• [Information shown]:
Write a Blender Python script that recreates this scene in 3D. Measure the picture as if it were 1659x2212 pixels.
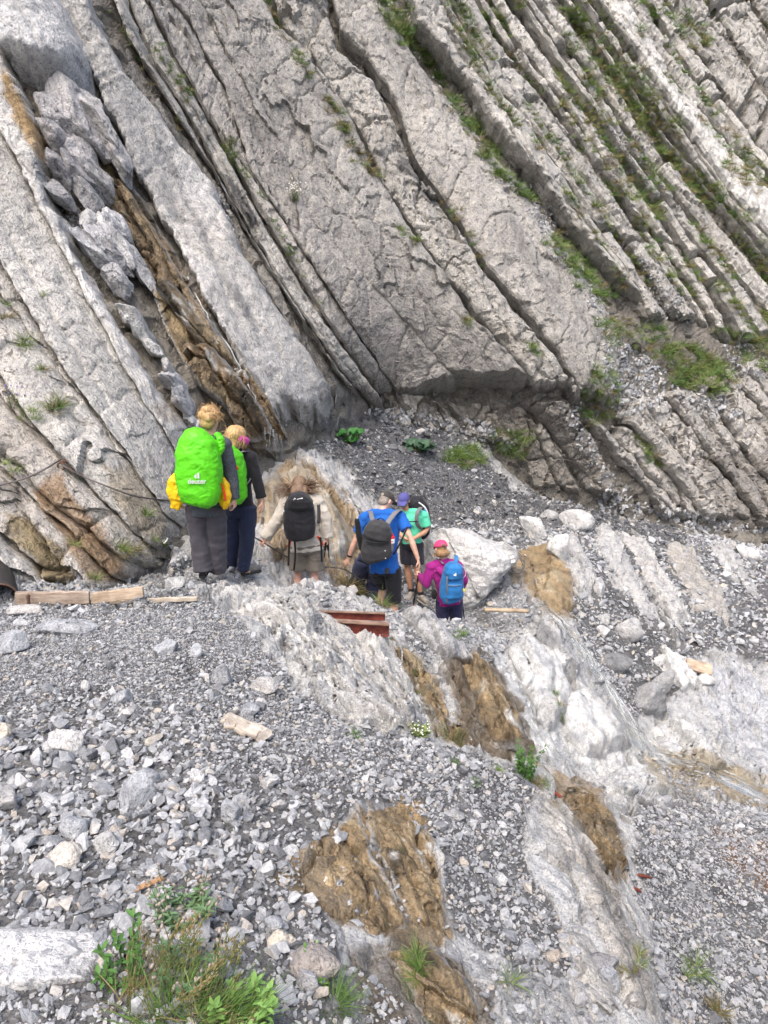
import bpy, bmesh, math, random
import numpy as np
from mathutils import Vector, Matrix, Euler, geometry
from mathutils.bvhtree import BVHTree

for o in list(bpy.data.objects):
    bpy.data.objects.remove(o)
SC = bpy.context.scene
COL = SC.collection
R = math.radians
rnd = random.Random(7)
nr = np.random.default_rng(11)

# ------------------------------------------------------------------ camera, sky, sun, exposure
# the survey grid below (x to the right, y down, 1659 x 2212 units) is a reading of the place taken from the camera station at the origin
FU, CX, CY, PITCH = 1609.0, 829.5, 1106.0, R(13.16)
cd = bpy.data.cameras.new('camera'); cam = bpy.data.objects.new('camera', cd); COL.objects.link(cam)
cd.sensor_fit = 'VERTICAL'; cd.sensor_height = 24.0; cd.lens = 24.0 * FU / 2212.0
cd.clip_start = 0.05; cd.clip_end = 400.0
cam.rotation_euler = (R(90) - PITCH, 0, 0)
SC.camera = cam
SUN_EL, SUN_AZ = R(58), R(200)       # azimuth measured clockwise from +Y: sun high, behind the viewer and a little to the left
w = bpy.data.worlds.new('World'); SC.world = w; w.use_nodes = True
nt = w.node_tree; bg = nt.nodes['Background']
sky = nt.nodes.new('ShaderNodeTexSky'); sky.sky_type = 'NISHITA'; sky.sun_disc = False
sky.sun_elevation = SUN_EL; sky.sun_rotation = SUN_AZ; sky.air_density = 1.0; sky.dust_density = 6.0; sky.ozone_density = 1.0
nt.links.new(sky.outputs[0], bg.inputs[0]); bg.inputs[1].default_value = 0.15
sl = bpy.data.lights.new('sun', 'SUN'); sl.energy = 1.0; sl.angle = R(45); sl.color = (1.0, 0.985, 0.965)
sun = bpy.data.objects.new('sun', sl); COL.objects.link(sun)
sun.rotation_euler = (R(90) - SUN_EL, 0, -SUN_AZ + math.pi)
vs = SC.view_settings; vs.view_transform = 'Standard'; vs.look = 'None'; vs.gamma = 1.0; vs.use_curve_mapping = False
vs.exposure = 0.97
SC.cycles.max_bounces = 4; SC.cycles.diffuse_bounces = 3; SC.cycles.use_adaptive_sampling = True; SC.cycles.adaptive_threshold = 0.03

# ------------------------------------------------------------------ helpers
cP, sP = math.cos(PITCH), math.sin(PITCH)
def pt(px, py, Y):
    """survey reading (x, y) at distance Y -> world point (arrays allowed)"""
    cx = (np.asarray(px, float) - CX) / FU; cy = (CY - np.asarray(py, float)) / FU
    dy = cP + cy * sP; dz = -sP + cy * cP
    k = np.asarray(Y, float) / dy
    return np.stack([cx * k, dy * k, dz * k], -1)
def ptv(px, py, Y): return Vector(pt(px, py, Y))
def px_of(P):
    X, Y, Z = P[..., 0], P[..., 1], P[..., 2]
    zc = Y * cP - Z * sP; yc = Y * sP + Z * cP
    return CX + FU * X / zc, CY - FU * yc / zc
def upm(P):
    """survey units per metre at world point"""
    return FU / (P[..., 1] * cP - P[..., 2] * sP)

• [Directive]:
Leave out the pictures and repeat exactly the lines from the start of the material through the line that contains "nr = np.random.default_rng(11)", both included.

• [Written answer]:
Write a Blender Python script that recreates this scene in 3D. Measure the picture as if it were 1659x2212 pixels.
import bpy, bmesh, math, random
import numpy as np
from mathutils import Vector, Matrix, Euler, geometry
from mathutils.bvhtree import BVHTree

for o in list(bpy.data.objects):
    bpy.data.objects.remove(o)
SC = bpy.context.scene
COL = SC.collection
R = math.radians
rnd = random.Random(7)
nr = np.random.default_rng(11)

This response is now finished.